The morning talker: We are getting poorer

Seems the "Great Recession" has taken a very real toll on all of us (or at least 99 percent of us) Americans -- a nearly 40 percent hit to family wealth. Here's how people are reacting over the social media transom.

  1. The average American family lost 38.8 percent of its wealth from 2007 to 2010 | bloom.bg/LOhsi4
  2. One of the most alarming (non-zombie) headlines recently: Recession erased 40% of family wealth latimes.com/business/la-fi…
  3. Just 6 members of the Walton family (the heirs to the @Walmart fortune) own more wealth than the bottom 30% of Americans. #Budget
  4. A Federal Reserve survey found median family net worth fell from $126,000 in 2007 to just $77,000 in 2010 The collapse of the housing bubble, which sent home prices plummeting, was the biggest reason for the decline in wealth The Great Recession shrank Americans’ wealth so much that in 2010 median family net worth was no more than it was in 1992 after adjusting for inflation, the Federal Reserve reported Monday. Median net worth declined from $126,400 in 2007 to $77,300 in 2010, a Fed survey of family finances found. The median marks the point where half had more and half had less. The recession officially began in December 2007 and ended in June 2009.

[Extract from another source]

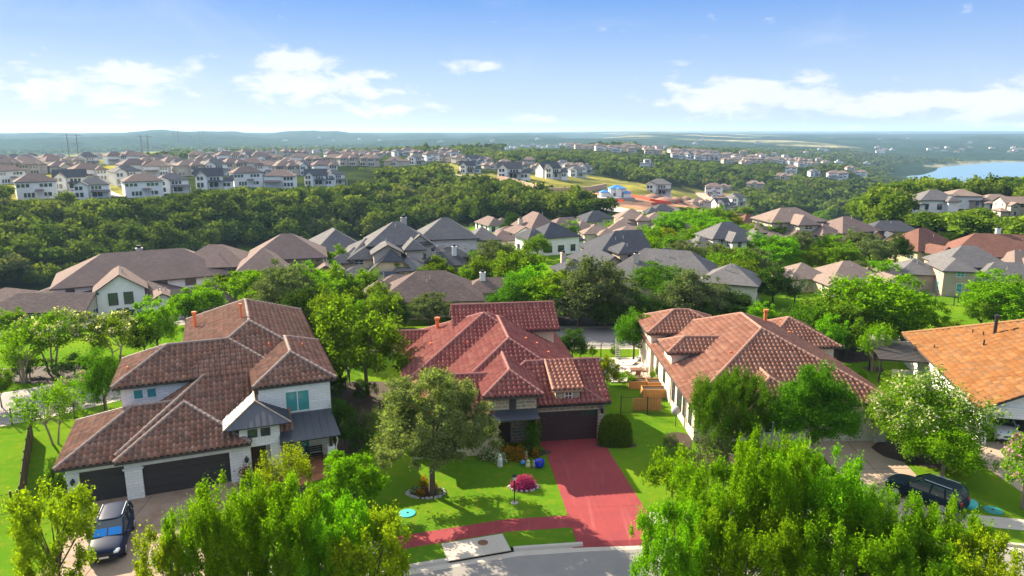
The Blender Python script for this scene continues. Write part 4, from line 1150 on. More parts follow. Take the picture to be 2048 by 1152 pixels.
mh(790, 443, 14, [(-5, -4.5, 5.5, 5, 5.6, .6), (-4.5, -9, .5, -2, 5.0, .5, 'y', 'gh'), (.5, -8, 4, 0, 5.3, .7, 'y'), (-9.5, -4, -4, 3, 3.0), (-1.5, -12, 4, -6, 2.8, .5), (4.5, -5, 9, 2, 3)], 'sh_grey', 'beige', 'beige two storey house with steep multi hip roof and dark window shutters left of the stone gabled house', chim=[(1.5, 1, .9, 'vent_grey')])
mh(893, 435, 12, [(-5.5, -4.5, 5, 5, 5.6, .58), (-7.5, -9, -3.2, -2, 5.4, .7, 'y', 'gh'), (3.5, -3, 9, 4, 5.0), (-3, -7, 3, -2, 2.9)], 'sh_grey', 'stone_white', 'two storey house with stone gabled tower and three narrow windows before the valley wood')
mh(955, 466, 14, [(-6, -3, 7, 5, 2.9, .45), (-6, -9.5, 3, -1, 2.8, .45), (3, -5, 11, 4, 3.2, .5), (-9, -6, -4, 2, 2.7, .4)], 'sh_brown', 'beige', 'low brown house with several shallow hip roofs right of the stone gabled house')
mh(982, 433, 24, [(-4, -7, 4, 7, 3.0, .55, 'y'), (1, -4, 7, 3, 3)], 'sh_brown', 'white', 'brown hip roof house half hidden behind the dark conifer tree', pipes=1)
mh(1095, 445, 26, [(-4.5, -5.5, 7, 5, 4.6, .55), (-8, -4.5, -1, 4, 4.4, .5), (5, -3, 10, 4, 3.0)], 'sh_dark', 'white', 'white walled house with broad dark blue hip roof behind the middle trees')
mh(1080, 424, 22, [(-4.5, -5, 3, 6, 3.6, .75, 'y'), (2, -2, 9, 5, 3.2, .5, 'x', 'hg'), (-8, -5, -3, 2, 3.0, .5, 'y', 'gh')], 'sh_brown', 'white', 'steep brown hip roof house with chimney behind the dark blue roofed white house', chim=[(-4.2, 1, 1.4, 'beige')])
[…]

  5. Any good financial plan should be built upon a solid foundation. This is what happens when people have no foundation. The real estate and the stock market can have place in a financial plan it should never be the whole plan. latimes.com/business/la-fi-...
  6. I will remember this when voting this year. This is not the "change" I was looking for....
  7. Families with incomes in the middle 60 percent of the population lost a larger share of their wealth over the three-year period than the wealthiest and poorest families. One basic reason for this disproportion is that the wealth of the middle class is mostly in housing, and the median amount of home equity dropped to $75,000 in 2010 from $110,000 in 2007. And while other forms of wealth have recovered much of the value lost in the crisis, housing prices have hardly budged. Those middle-income families also lost a larger share of their income. The earnings of the median family in the bottom 20 percent of the income distribution actually increased from 2007 to 2010, in part because of the expansion of government aid programs during the recession. Wealthier families, which derive more income from investments, were also cushioned against the recession. The data does provide the latest indication, however, that the recession reduced income inequality in the United States, at least temporarily. The average income of the wealthiest families fell much more sharply than the median, indicating that some of those at the very top of the ladder slipped down at least a few rungs.
  8. Thanks to President Bush. And most of his financial advisers now work for Mitt Romney. Clearly Mitt thinks these were good policies slicing average American's incomes while the very wealthy saw their incomes soar. I disagree and support President Obama.
  9. New report says recession wiped out 40% of average U.S. family’s wealth, yet 27 bipartisan jobs bills are languishing in Senate. Why?